» Records
§

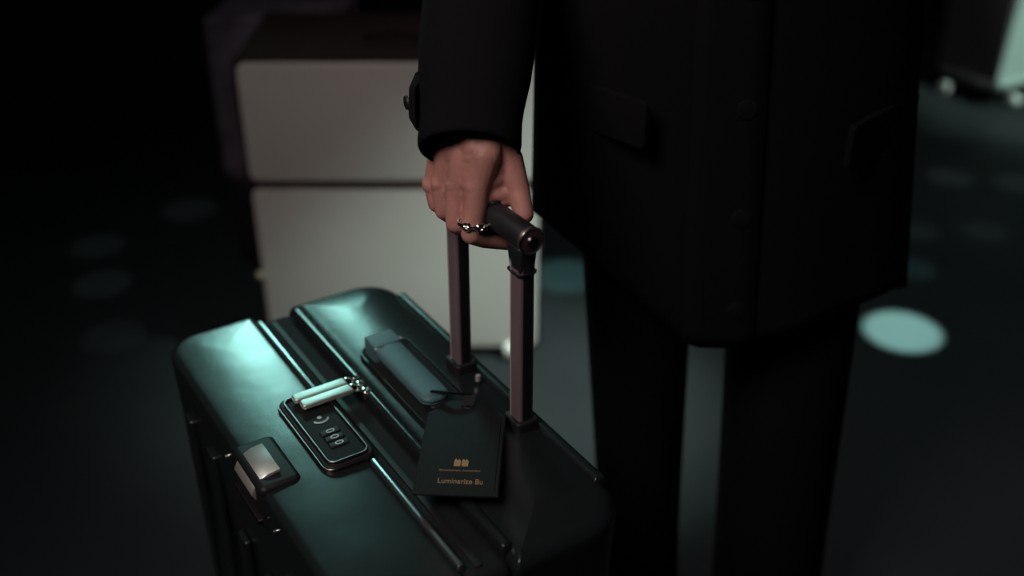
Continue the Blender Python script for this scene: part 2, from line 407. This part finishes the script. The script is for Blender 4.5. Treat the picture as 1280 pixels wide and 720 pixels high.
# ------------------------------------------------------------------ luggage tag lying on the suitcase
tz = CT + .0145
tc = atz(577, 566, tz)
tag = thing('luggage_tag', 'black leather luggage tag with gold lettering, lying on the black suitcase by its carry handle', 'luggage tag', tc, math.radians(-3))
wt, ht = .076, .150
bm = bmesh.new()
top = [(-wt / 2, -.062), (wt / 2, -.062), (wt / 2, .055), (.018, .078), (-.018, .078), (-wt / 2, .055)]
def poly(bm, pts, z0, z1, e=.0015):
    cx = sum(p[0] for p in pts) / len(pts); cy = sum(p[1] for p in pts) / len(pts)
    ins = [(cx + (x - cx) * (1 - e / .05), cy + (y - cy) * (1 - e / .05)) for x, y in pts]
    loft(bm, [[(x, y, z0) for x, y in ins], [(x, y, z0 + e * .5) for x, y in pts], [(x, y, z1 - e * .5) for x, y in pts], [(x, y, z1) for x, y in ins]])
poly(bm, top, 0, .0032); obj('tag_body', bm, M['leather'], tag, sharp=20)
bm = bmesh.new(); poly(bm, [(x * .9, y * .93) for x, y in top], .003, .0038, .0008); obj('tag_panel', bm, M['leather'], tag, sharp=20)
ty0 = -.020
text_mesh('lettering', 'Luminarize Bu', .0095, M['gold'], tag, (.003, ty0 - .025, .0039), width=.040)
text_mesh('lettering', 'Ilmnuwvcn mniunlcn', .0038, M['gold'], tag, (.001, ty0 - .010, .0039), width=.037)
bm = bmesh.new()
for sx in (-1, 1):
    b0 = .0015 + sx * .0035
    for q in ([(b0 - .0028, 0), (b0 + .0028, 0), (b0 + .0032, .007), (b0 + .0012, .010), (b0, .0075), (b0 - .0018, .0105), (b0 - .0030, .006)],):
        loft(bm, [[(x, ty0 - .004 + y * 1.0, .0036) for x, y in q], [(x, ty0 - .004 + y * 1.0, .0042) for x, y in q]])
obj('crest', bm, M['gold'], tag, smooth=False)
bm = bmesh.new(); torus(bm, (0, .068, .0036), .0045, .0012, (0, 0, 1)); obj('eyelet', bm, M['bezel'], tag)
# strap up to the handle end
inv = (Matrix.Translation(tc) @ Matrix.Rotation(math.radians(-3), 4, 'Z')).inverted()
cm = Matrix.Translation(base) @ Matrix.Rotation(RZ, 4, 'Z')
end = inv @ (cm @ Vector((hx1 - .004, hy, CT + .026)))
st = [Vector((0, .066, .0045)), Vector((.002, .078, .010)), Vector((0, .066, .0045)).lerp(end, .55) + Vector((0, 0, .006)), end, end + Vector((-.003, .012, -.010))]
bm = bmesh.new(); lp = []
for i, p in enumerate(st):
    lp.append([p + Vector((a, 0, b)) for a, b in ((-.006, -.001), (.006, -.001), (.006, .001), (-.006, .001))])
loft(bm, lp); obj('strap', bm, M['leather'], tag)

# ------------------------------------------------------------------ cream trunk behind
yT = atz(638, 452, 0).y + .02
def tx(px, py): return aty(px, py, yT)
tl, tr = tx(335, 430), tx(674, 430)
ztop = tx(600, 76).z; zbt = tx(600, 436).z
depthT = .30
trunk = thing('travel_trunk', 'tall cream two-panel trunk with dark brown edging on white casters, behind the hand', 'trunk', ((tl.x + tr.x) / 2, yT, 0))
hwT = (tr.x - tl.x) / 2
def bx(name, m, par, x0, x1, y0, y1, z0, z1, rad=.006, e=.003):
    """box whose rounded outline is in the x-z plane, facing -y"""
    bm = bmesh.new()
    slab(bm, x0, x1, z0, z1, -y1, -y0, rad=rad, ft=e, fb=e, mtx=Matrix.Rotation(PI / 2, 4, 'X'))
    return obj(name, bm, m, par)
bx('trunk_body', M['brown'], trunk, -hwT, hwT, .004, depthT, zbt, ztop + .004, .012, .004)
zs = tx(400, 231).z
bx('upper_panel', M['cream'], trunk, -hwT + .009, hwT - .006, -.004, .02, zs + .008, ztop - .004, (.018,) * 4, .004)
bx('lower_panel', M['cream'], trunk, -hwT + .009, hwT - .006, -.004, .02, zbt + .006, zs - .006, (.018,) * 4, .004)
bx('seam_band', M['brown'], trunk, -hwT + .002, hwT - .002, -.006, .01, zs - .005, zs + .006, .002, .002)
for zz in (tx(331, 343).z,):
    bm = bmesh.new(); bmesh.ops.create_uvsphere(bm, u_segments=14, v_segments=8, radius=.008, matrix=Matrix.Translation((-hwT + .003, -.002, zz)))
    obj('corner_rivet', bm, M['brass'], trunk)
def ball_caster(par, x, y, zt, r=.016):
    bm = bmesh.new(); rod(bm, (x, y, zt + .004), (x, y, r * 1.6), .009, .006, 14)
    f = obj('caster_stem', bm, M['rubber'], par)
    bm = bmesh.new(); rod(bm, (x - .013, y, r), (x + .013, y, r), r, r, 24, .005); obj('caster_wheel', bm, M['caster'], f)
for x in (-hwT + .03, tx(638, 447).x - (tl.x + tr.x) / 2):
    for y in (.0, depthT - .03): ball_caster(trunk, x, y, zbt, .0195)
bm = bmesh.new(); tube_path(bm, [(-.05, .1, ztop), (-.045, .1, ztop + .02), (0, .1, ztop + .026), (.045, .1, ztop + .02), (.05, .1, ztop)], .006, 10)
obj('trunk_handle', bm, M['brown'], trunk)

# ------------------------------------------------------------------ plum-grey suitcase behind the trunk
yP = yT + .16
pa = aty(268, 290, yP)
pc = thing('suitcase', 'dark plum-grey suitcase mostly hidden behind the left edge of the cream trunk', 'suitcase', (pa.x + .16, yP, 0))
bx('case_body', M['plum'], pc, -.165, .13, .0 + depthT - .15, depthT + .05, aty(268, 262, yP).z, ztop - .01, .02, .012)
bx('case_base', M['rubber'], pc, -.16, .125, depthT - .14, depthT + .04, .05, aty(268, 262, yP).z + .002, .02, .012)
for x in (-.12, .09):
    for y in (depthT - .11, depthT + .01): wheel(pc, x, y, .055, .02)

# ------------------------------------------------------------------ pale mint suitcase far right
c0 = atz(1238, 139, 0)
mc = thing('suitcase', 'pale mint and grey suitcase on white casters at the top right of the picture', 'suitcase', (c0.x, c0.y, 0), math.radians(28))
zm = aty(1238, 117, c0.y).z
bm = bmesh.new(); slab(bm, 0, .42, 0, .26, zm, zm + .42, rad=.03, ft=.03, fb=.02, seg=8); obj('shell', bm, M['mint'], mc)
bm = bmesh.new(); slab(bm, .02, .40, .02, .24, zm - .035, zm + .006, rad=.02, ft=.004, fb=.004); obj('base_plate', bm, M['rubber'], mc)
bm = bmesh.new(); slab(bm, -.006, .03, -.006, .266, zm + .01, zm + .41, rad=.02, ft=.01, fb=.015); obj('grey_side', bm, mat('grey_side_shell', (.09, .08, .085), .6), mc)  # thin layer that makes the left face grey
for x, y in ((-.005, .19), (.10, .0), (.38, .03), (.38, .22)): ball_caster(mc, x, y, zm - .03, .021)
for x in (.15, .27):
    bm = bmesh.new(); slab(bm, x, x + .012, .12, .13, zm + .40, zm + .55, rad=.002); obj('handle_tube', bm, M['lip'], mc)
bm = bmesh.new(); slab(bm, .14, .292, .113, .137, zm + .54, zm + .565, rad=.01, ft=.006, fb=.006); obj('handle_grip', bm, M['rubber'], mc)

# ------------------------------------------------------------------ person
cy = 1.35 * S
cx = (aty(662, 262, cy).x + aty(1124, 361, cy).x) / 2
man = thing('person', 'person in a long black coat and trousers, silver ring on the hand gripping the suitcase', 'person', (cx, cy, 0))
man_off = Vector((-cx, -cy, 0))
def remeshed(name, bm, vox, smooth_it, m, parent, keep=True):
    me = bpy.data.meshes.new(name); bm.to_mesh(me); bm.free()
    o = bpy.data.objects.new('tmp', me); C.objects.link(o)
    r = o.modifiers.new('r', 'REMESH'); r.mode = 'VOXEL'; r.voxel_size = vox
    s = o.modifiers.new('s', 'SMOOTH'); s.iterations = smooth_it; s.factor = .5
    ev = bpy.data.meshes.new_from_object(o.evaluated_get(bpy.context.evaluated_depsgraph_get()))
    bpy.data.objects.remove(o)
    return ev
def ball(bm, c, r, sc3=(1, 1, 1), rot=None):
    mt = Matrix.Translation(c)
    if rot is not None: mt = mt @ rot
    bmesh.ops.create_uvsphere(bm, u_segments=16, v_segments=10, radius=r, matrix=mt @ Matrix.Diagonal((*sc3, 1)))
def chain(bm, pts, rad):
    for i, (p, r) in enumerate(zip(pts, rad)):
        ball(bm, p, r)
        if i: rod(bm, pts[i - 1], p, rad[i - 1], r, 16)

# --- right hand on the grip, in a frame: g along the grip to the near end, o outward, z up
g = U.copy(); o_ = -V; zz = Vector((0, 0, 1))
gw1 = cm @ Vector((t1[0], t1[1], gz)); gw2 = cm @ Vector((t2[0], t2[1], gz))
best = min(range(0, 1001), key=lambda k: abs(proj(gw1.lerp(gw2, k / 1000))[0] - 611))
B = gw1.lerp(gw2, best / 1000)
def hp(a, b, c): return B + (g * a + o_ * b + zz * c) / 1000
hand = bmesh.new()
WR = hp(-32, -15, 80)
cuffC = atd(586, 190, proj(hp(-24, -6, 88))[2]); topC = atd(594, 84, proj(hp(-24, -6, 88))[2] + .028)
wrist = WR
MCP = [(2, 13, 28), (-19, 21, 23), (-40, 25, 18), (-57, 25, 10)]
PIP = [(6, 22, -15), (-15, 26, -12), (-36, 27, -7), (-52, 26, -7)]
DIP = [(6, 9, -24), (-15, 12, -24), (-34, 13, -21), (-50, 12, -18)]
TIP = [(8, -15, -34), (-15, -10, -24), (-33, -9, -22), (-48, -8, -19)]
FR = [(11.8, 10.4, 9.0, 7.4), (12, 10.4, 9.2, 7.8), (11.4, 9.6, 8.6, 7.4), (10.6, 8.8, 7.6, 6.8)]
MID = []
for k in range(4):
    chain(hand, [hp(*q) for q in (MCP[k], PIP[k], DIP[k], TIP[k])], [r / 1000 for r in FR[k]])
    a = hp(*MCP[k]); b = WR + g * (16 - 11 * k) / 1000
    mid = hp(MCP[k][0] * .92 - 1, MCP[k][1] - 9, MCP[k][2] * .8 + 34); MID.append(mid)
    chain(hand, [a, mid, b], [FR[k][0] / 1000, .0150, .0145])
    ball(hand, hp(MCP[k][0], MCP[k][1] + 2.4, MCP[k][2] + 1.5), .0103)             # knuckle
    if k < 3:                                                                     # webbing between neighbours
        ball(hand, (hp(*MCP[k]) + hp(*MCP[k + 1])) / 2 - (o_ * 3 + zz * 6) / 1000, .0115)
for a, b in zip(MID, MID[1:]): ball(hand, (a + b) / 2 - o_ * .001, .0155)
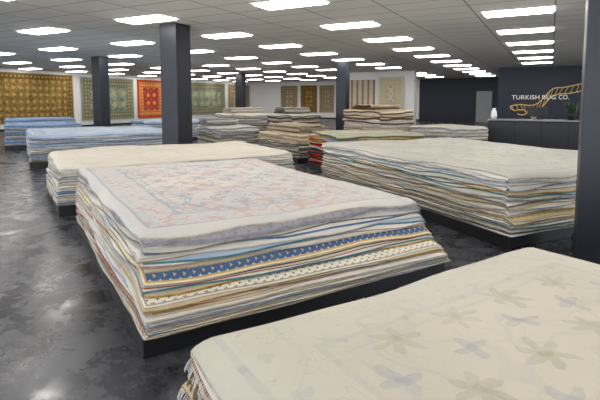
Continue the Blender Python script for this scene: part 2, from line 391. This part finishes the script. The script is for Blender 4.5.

§

» GOAL
Each line holding "Continue" must be found and copied.

» ANSWER TO THE TASK
Continue the Blender Python script for this scene: part 2, from line 407. This part finishes the script. The script is for Blender 4.5. Treat the picture as 1280 pixels wide and 720 pixels high.
Continue the Blender Python script for this scene: part 2, from line 391. This part finishes the script. The script is for Blender 4.5.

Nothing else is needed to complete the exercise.